[start]
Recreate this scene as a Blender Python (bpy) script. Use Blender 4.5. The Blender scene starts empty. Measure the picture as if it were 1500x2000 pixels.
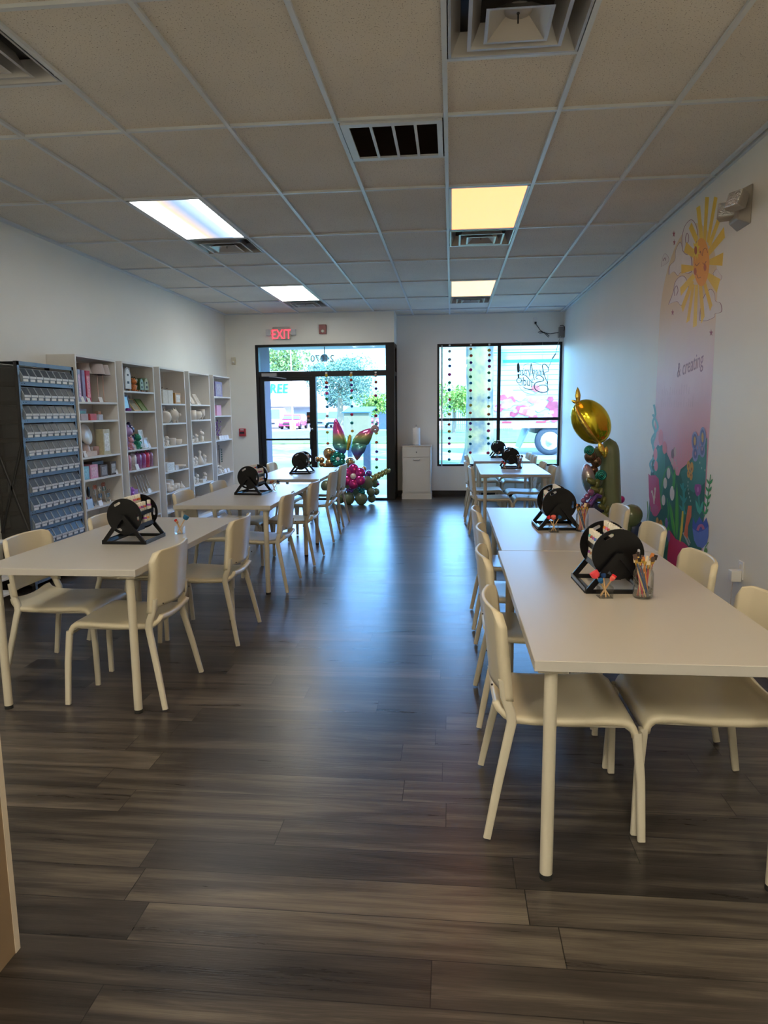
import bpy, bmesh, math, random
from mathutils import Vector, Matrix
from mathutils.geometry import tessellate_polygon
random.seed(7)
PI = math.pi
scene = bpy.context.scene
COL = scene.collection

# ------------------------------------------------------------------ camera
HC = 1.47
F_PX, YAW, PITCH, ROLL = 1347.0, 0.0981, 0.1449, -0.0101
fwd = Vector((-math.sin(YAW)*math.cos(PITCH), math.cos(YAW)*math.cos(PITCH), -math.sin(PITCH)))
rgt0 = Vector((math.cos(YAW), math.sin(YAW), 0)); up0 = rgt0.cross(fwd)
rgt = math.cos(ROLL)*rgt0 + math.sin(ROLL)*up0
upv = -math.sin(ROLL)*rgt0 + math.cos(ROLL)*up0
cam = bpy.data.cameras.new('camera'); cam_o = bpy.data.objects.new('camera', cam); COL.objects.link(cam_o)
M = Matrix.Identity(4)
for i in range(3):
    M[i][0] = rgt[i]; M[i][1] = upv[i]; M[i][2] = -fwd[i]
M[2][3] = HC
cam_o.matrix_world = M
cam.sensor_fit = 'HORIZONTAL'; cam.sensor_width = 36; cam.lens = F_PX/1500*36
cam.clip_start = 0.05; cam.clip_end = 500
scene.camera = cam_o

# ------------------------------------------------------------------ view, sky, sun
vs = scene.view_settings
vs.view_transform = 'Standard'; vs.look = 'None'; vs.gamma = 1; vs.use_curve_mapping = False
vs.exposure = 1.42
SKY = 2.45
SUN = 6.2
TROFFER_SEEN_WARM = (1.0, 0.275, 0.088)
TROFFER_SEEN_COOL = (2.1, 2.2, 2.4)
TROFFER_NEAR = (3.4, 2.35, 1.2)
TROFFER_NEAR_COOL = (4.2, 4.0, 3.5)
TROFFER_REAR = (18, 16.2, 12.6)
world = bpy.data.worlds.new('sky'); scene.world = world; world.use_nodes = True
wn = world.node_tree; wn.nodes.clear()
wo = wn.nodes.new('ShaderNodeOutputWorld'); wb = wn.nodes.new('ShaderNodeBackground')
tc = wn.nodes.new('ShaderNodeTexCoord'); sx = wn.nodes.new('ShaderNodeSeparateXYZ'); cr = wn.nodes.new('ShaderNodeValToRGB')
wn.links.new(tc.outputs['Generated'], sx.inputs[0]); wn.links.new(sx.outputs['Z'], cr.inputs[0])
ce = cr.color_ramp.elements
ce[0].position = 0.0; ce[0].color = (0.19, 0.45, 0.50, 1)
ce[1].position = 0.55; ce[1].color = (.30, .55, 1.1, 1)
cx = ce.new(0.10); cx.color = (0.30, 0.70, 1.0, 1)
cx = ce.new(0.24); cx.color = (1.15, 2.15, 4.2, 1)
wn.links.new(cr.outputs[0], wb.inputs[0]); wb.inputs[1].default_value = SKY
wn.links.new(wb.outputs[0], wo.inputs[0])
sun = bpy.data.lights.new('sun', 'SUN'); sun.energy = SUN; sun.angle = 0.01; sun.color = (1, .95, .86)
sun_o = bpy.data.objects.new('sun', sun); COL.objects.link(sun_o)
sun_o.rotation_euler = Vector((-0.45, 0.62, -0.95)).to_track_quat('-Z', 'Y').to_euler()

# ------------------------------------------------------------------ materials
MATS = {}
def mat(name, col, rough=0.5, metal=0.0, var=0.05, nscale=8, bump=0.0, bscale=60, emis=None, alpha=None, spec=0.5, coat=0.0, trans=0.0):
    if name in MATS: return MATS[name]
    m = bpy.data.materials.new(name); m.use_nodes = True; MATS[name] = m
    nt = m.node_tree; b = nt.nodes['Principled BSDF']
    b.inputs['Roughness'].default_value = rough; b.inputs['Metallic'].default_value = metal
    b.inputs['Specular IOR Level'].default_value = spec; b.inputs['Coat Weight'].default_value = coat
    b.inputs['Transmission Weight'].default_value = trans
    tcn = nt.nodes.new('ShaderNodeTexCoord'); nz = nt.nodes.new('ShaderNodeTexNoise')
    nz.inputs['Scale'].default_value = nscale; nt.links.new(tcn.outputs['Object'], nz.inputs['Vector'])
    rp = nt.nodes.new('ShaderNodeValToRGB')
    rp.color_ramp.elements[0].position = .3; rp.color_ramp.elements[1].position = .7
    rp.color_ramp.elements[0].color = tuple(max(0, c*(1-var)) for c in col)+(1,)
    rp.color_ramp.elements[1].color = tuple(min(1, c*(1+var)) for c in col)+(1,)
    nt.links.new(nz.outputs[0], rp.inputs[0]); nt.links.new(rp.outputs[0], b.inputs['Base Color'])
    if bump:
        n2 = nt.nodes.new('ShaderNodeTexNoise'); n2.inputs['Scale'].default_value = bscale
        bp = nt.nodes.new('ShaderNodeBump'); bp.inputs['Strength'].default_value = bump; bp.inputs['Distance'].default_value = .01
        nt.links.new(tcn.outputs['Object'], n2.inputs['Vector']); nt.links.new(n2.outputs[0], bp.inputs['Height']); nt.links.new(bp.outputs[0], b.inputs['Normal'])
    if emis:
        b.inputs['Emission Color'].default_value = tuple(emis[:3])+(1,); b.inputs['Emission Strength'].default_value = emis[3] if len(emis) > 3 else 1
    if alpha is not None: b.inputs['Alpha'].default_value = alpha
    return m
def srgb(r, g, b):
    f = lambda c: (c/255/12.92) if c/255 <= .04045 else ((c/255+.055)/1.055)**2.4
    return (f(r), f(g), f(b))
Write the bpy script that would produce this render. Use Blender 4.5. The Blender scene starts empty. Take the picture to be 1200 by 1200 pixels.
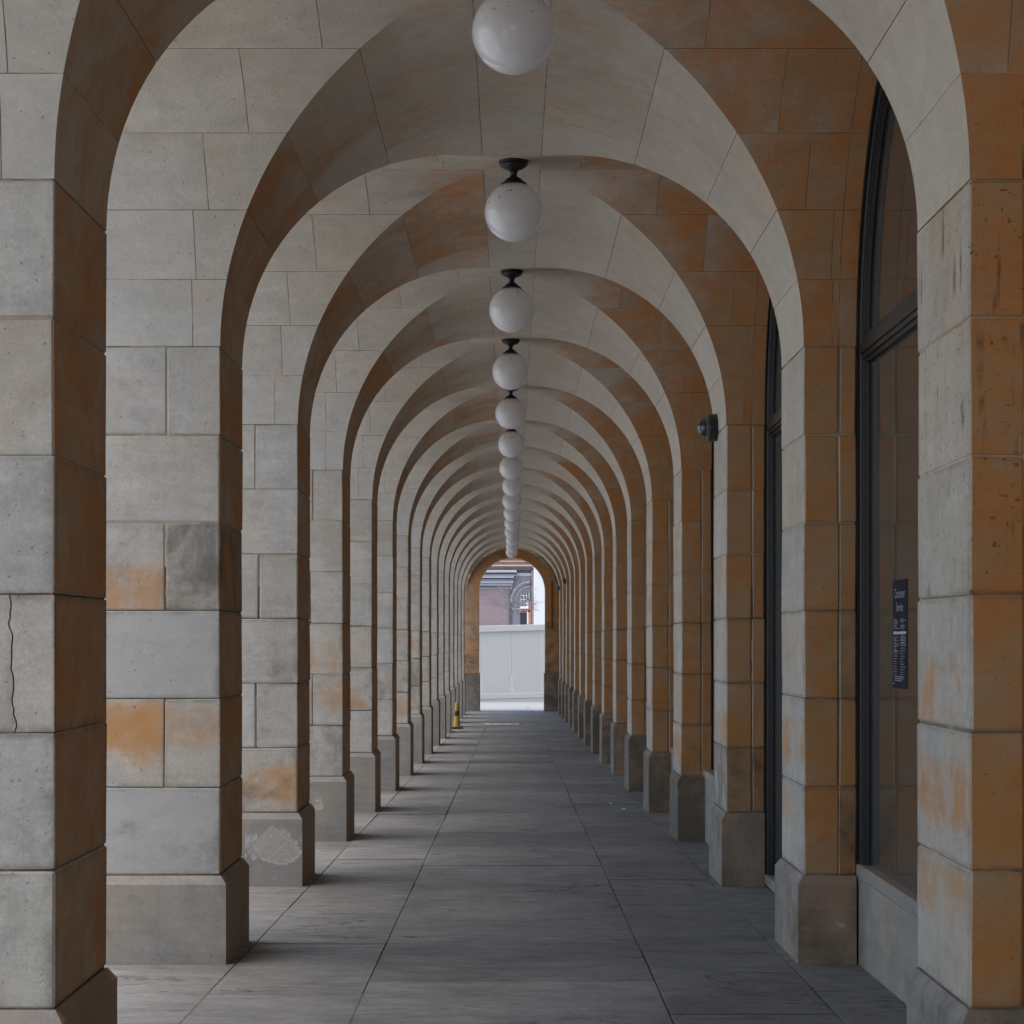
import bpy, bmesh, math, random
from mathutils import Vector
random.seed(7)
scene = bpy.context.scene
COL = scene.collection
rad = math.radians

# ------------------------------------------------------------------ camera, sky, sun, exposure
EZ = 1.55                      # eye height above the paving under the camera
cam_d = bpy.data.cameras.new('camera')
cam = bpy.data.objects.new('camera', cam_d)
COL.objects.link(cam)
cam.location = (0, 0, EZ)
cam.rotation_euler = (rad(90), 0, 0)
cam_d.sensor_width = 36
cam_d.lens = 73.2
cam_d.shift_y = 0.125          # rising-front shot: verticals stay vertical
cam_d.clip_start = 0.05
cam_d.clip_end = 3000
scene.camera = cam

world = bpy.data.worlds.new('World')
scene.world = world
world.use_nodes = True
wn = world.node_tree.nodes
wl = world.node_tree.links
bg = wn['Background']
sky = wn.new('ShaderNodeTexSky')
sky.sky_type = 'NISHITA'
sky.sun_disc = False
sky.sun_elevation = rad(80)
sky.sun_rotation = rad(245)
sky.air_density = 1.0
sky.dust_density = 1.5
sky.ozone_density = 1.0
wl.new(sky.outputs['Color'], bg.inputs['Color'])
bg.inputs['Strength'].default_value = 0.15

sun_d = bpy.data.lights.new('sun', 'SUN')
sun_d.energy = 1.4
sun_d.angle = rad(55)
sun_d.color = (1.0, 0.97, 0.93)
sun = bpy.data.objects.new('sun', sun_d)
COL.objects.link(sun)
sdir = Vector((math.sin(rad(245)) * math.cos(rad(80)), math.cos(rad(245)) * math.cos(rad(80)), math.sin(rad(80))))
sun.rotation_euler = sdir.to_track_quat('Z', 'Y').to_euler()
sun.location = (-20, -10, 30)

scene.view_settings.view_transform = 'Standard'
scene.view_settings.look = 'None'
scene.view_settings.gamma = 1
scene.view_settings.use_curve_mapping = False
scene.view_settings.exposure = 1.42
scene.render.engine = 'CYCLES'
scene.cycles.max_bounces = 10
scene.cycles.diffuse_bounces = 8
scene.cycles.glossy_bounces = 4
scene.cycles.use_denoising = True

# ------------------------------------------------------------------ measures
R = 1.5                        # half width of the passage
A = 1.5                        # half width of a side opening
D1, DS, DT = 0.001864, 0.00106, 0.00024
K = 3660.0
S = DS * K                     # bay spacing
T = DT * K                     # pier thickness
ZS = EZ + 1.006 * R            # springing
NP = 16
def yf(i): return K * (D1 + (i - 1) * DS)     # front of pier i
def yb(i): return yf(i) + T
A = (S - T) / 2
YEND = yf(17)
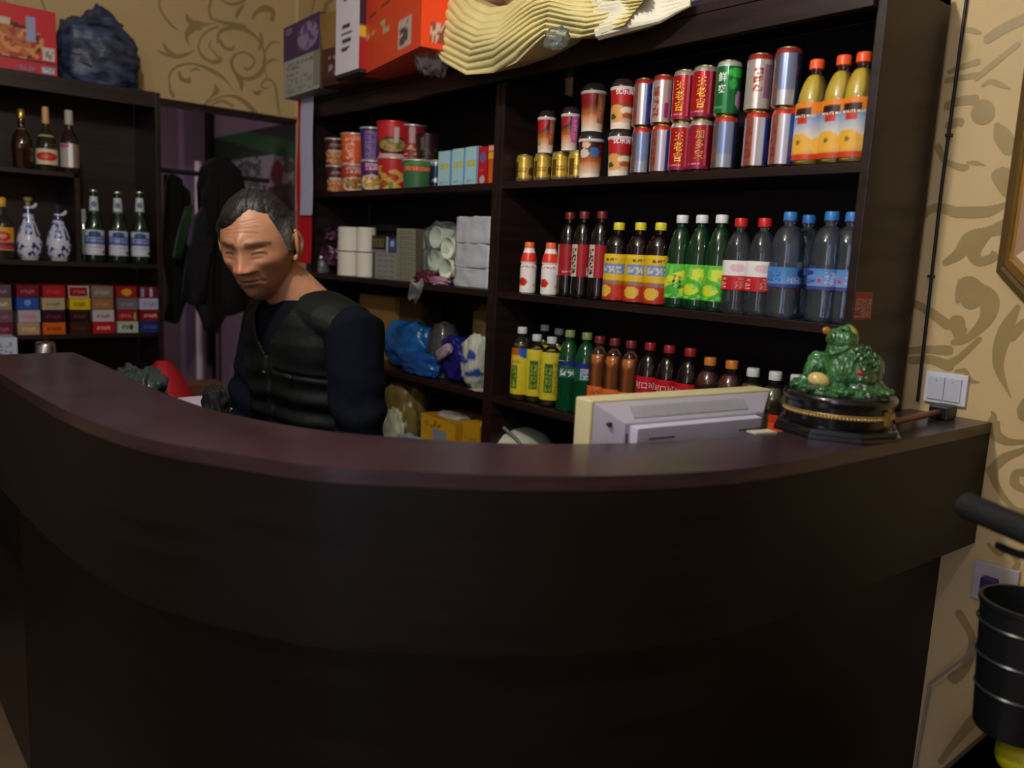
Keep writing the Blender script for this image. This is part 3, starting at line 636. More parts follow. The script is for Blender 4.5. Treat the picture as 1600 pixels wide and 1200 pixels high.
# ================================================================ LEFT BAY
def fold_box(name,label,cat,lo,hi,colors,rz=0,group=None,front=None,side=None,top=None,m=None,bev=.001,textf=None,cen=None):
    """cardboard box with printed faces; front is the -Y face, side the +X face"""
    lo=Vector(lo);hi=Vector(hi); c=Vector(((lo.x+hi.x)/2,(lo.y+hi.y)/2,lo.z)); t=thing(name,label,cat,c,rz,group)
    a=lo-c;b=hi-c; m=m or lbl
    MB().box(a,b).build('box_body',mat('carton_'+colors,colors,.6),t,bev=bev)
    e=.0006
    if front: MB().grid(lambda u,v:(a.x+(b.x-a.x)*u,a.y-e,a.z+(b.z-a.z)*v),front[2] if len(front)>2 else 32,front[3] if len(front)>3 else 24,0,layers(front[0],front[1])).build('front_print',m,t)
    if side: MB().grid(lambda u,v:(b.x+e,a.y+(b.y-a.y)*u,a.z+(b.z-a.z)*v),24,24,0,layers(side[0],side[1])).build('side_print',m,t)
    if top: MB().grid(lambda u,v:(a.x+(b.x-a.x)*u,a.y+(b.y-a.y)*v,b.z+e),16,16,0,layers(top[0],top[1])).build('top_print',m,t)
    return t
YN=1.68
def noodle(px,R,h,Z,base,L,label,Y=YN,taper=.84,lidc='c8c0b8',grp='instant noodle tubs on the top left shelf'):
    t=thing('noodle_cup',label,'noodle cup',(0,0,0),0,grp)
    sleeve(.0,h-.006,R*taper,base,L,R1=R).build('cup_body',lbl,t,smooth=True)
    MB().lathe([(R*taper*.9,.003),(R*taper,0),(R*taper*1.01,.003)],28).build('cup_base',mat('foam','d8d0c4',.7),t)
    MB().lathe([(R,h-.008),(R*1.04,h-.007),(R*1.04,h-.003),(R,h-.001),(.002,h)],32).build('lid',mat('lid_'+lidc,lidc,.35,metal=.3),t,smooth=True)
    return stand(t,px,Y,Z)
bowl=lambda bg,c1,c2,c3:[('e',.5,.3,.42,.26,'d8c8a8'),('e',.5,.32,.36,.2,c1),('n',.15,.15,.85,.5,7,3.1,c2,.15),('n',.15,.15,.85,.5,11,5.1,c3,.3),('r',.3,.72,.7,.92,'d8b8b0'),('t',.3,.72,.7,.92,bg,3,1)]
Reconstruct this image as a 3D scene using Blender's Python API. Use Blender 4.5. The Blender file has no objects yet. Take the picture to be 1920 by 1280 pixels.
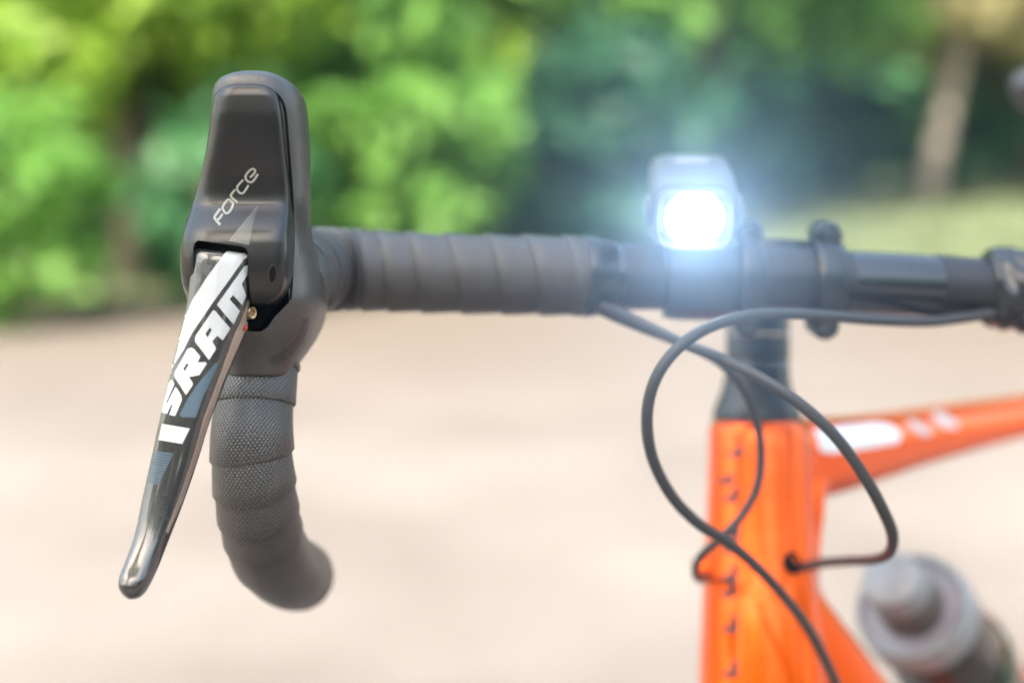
[end]
__WORK INSTRUCTIONS__: Pictures are not part of the copy. Reproduce the lines from the one containing "Write the bpy" through the one containing "scene.cycles.use_denoising = True", exactly and nothing more.

__FULL RESPONSE__:
Write the bpy script that would produce this render. Use Blender 4.5. The Blender scene starts empty. Take the picture to be 1200 by 1200 pixels.
import bpy, bmesh, math, random
from mathutils import Vector
random.seed(7)
scene = bpy.context.scene
COL = scene.collection
rad = math.radians

# ------------------------------------------------------------------ camera, sky, sun, exposure
EZ = 1.55                      # eye height above the paving under the camera
cam_d = bpy.data.cameras.new('camera')
cam = bpy.data.objects.new('camera', cam_d)
COL.objects.link(cam)
cam.location = (0, 0, EZ)
cam.rotation_euler = (rad(90), 0, 0)
cam_d.sensor_width = 36
cam_d.lens = 73.2
cam_d.shift_y = 0.125          # rising-front shot: verticals stay vertical
cam_d.clip_start = 0.05
cam_d.clip_end = 3000
scene.camera = cam

world = bpy.data.worlds.new('World')
scene.world = world
world.use_nodes = True
wn = world.node_tree.nodes
wl = world.node_tree.links
bg = wn['Background']
sky = wn.new('ShaderNodeTexSky')
sky.sky_type = 'NISHITA'
sky.sun_disc = False
sky.sun_elevation = rad(80)
sky.sun_rotation = rad(245)
sky.air_density = 1.0
sky.dust_density = 1.5
sky.ozone_density = 1.0
wl.new(sky.outputs['Color'], bg.inputs['Color'])
bg.inputs['Strength'].default_value = 0.15

sun_d = bpy.data.lights.new('sun', 'SUN')
sun_d.energy = 1.4
sun_d.angle = rad(55)
sun_d.color = (1.0, 0.97, 0.93)
sun = bpy.data.objects.new('sun', sun_d)
COL.objects.link(sun)
sdir = Vector((math.sin(rad(245)) * math.cos(rad(80)), math.cos(rad(245)) * math.cos(rad(80)), math.sin(rad(80))))
sun.rotation_euler = sdir.to_track_quat('Z', 'Y').to_euler()
sun.location = (-20, -10, 30)

scene.view_settings.view_transform = 'Standard'
scene.view_settings.look = 'None'
scene.view_settings.gamma = 1
scene.view_settings.use_curve_mapping = False
scene.view_settings.exposure = 1.42
scene.render.engine = 'CYCLES'
scene.cycles.max_bounces = 10
scene.cycles.diffuse_bounces = 8
scene.cycles.glossy_bounces = 4
scene.cycles.use_denoising = True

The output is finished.